REQUIRED WORK ▸ Pick out each line containing the string "this" and copy it.

MATERIAL PROVIDED ▸
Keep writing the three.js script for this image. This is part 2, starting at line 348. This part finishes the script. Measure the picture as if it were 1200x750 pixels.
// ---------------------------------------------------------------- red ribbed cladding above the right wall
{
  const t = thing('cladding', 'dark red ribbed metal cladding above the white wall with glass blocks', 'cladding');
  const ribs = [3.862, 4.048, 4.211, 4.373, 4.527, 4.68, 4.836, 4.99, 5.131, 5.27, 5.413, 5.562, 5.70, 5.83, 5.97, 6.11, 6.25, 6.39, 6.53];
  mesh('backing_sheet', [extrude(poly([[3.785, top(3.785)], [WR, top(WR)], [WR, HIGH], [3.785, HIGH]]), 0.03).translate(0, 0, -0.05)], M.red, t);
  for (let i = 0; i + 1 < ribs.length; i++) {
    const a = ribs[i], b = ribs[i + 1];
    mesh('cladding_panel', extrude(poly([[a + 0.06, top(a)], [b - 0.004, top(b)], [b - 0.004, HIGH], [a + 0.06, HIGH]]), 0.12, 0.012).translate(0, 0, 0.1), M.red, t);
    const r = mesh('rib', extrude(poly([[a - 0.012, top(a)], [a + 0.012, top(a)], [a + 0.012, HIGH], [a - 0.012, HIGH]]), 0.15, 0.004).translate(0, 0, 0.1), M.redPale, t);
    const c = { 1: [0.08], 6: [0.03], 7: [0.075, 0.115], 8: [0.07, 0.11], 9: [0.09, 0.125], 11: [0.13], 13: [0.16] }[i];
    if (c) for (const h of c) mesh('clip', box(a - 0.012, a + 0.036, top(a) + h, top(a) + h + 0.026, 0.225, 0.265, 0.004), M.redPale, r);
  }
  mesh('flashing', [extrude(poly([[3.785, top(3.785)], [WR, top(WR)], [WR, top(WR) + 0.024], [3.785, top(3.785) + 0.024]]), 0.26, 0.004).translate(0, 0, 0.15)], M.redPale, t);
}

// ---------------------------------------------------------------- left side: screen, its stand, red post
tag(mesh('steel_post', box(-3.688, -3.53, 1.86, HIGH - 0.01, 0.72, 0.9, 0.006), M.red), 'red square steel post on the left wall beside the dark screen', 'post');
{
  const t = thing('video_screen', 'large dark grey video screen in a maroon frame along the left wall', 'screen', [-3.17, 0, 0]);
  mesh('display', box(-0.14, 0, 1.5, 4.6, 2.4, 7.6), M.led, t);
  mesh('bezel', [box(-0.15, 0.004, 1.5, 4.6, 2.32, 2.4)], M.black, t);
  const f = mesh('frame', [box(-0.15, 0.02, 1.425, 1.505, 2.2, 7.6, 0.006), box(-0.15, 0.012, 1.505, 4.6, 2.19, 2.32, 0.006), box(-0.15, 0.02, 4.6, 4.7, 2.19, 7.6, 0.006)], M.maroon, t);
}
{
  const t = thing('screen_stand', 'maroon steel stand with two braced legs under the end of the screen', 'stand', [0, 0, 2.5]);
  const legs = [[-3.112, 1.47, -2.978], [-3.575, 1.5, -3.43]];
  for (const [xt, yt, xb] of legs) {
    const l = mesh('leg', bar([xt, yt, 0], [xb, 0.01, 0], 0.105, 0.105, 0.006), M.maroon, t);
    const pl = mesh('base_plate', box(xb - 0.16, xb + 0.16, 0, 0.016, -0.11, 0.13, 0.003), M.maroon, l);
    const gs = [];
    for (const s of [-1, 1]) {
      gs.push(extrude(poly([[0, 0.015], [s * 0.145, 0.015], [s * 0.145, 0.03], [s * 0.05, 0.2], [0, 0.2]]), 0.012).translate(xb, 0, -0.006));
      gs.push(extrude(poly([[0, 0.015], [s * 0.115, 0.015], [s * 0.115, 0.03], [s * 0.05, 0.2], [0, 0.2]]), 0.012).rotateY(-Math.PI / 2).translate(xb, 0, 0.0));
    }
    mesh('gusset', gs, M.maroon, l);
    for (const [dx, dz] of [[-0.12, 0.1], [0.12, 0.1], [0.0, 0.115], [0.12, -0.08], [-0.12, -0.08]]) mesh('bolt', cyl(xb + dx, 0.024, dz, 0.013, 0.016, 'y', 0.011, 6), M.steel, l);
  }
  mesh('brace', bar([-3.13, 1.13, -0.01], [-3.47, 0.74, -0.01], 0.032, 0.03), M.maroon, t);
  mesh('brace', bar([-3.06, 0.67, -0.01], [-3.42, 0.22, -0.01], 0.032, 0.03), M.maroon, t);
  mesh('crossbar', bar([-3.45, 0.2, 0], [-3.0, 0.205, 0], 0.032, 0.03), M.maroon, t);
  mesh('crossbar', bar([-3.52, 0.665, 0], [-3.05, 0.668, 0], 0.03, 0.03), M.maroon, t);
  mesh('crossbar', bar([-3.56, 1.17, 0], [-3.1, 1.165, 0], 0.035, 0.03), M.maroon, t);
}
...
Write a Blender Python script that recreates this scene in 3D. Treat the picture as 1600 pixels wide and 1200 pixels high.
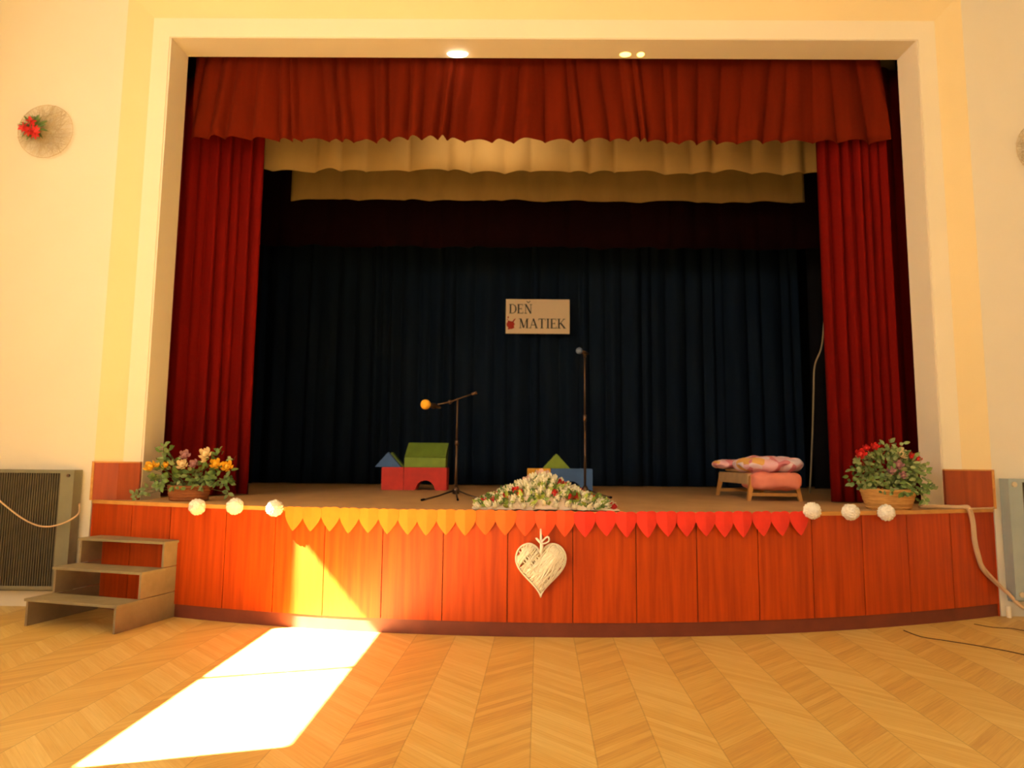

EXERCISE RESULT ▸
Keep writing the three.js script for this image. This is part 2, starting at line 348. This part finishes the script. Measure the picture as if it were 1200x750 pixels.
Write a Blender Python script that recreates this scene in 3D. Treat the picture as 1600 pixels wide and 1200 pixels high.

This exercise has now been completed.